Why We Fuss

And the shocking, unfair power of God’s Provision

Why We Fuss

And the shocking, unfair power of God’s Provision

8.14.23

My favorite time of day is early morning. That might put me in the minority, but I look forward to that first sip of warm coffee as I sit in my little corner of the couch watching the light stream in through the windows. 

Now, on this side of having kids, my mornings are a bit more…charged. The second my husband and I open the door to our girl’s room, the rigamarole begins. Before we put our hands on the doorknob, we sometimes exchange “the look.” Maybe you know the one. It’s the look of “Are you ready?” or maybe “Are you sure we can’t wait five more minutes?”  

As we head in, our eldest daughter pops her head up from her bed and doesn’t miss a beat: “Mama, Dada. Hungry, Addy. Pancake, banana.” As I squat down to give her a morning squeeze, she passes right on by me and makes a beeline for the kitchen. She is consumed with the thought, “Food cannot come fast enough, I need it now,” and her requests for food play on repeat until her blush pink plate touches the table.

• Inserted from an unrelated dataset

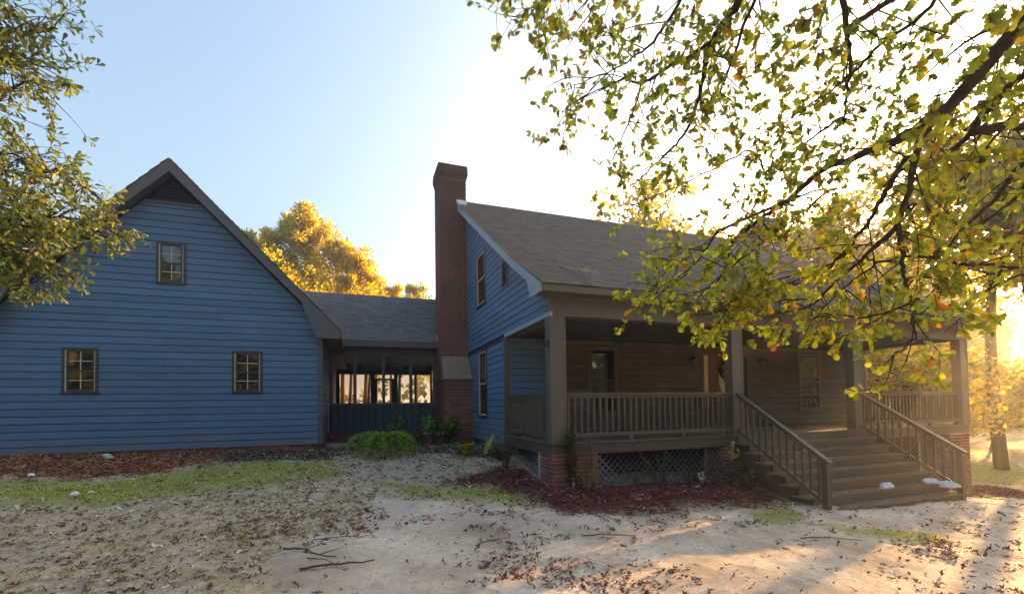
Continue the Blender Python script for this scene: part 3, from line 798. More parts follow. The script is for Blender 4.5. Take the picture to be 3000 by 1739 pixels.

Early last week, I was in a meeting and someone read Luke 12:22-34 from The Message paraphrase by Eugene Peterson. It contains one of Jesus’s more famous teachings about anxiety and worry, how the birds and flowers don’t worry, so neither should we because we are of even more value to God. 

The Message uses the word “fuss” instead of worry. And this is what felt heavy, but revealing to me about it: who fusses?! Everyone! (Despite how much we may pretend the contrary.) We fuss about the weather (Minnesota winters, anyone?). We fuss over our current lot in life, whether that be jobs, relationships, or overcommitted schedules. We can even fuss about preferences toward the everyday like food and clothing, as Luke 12 suggests. But the reason we do so is a little more complicated. The underlying reason we fuss is that we believe in just a tiny bit of karma, so when something doesn’t go our way, even though we’re doing all this good, fussing flows from the injustice that we feel has been committed. It’s a tiny, albeit fruitless attempt to right all wrongs…in our favor.

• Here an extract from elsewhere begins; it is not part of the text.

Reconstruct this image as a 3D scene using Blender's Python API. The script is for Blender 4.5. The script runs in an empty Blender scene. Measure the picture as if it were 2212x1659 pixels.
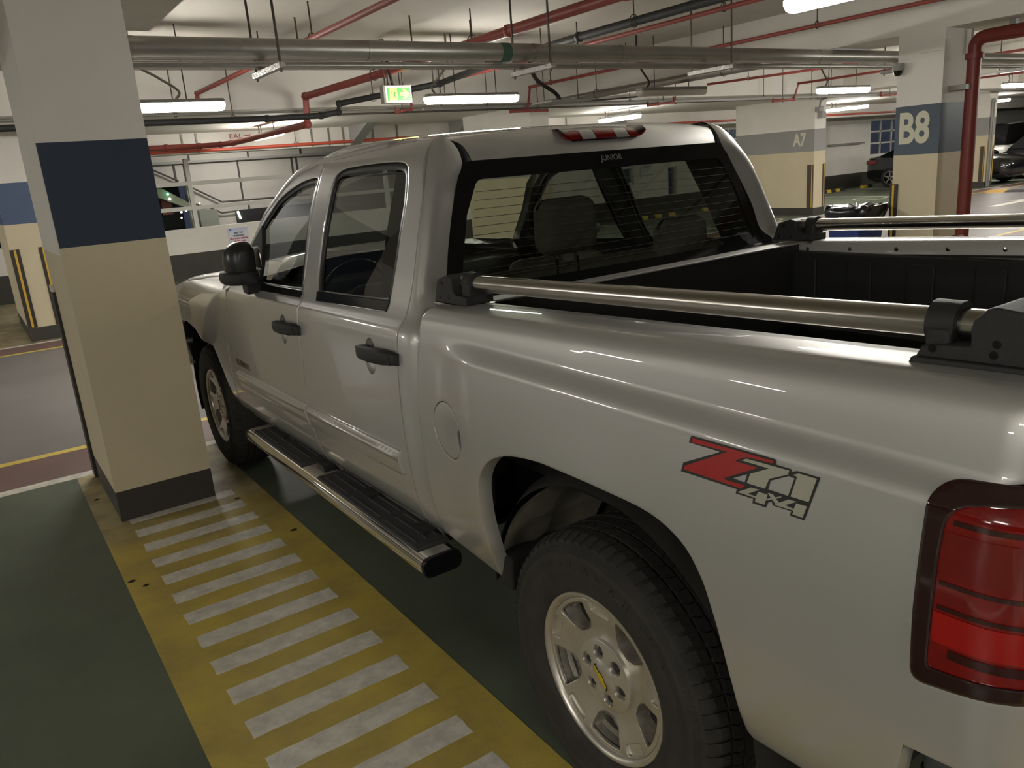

Jesus adds, “What I’m trying to do here is get you to relax, and not be so preoccupied with getting so you can respond to God’s giving. People who don’t know God and the way he works fuss over these things, but you know both God and how he works.”

Bringing this back to the daily routine of my insatiably hungry daughter: her perpetual morning fussing is a picture of how it’s built into all of us, from birth — this desire to self-justify. The angst-ridden cry of “How dare things not go right for me!”, at its core, is sourced by the belief that we deserve the good thing.

It reminded me of how Old Testament Israel — just days after the Lord freed them from slavery in Egypt — grumbles and complains about the menu, their leaders, the inhabitants of the promised land … the list goes on. In fact, it’s one way to summarize the entire story of Israel: through the lens of the fussing people of God, which, again, is fertilized by the belief that they were good people who deserved good things. Even after the law came in to help pump the brakes on their propensity to trust in themselves, they used it to throw gasoline onto the fire of their arrogance and misguided sense of self.

Yet, in the midst of all of this, the Lord, shockingly, unfairly, yet persistently meets their needs. He was preparing his people for a great unveiling. As they continued to fuss about their circumstances and miss (or forget) his small provisions, the Lord readied his people for his greatest provision, his Son, Jesus Christ. Like the loving Father He is, He gave us the very kingdom itself through the life, death, and resurrection of His Son. Our greatest worry, eternal separation from God, was satiated on the cross. 

Maybe most important here is to see that the cross wasn’t a pedestal or a lectern for Jesus to simply tell us to try harder at not fussing. Instead, it was there that he bore our worst — our most strenuous complaints, our resistance to his offer of grace, and his insistence that salvation was a gift, not a trophy. On that dark day, when Israel grumbled about the True Manna of Jesus’s body itself, we all cried out with them, “Crucify him! Crucify him!” But it was through our acts of evil, that God worked for good and fed us with his grace.

Addy’s morning rituals, Israel’s wilderness wanderings, the Jews’ crucifying of Jesus — they’re all my story. And yours. The good news is that he feeds us anyway. But his plate isn’t blush pink like Addy’s, it’s blood red, full of unconditional love — the only power in the universe that can help turn our fussing into humble trust.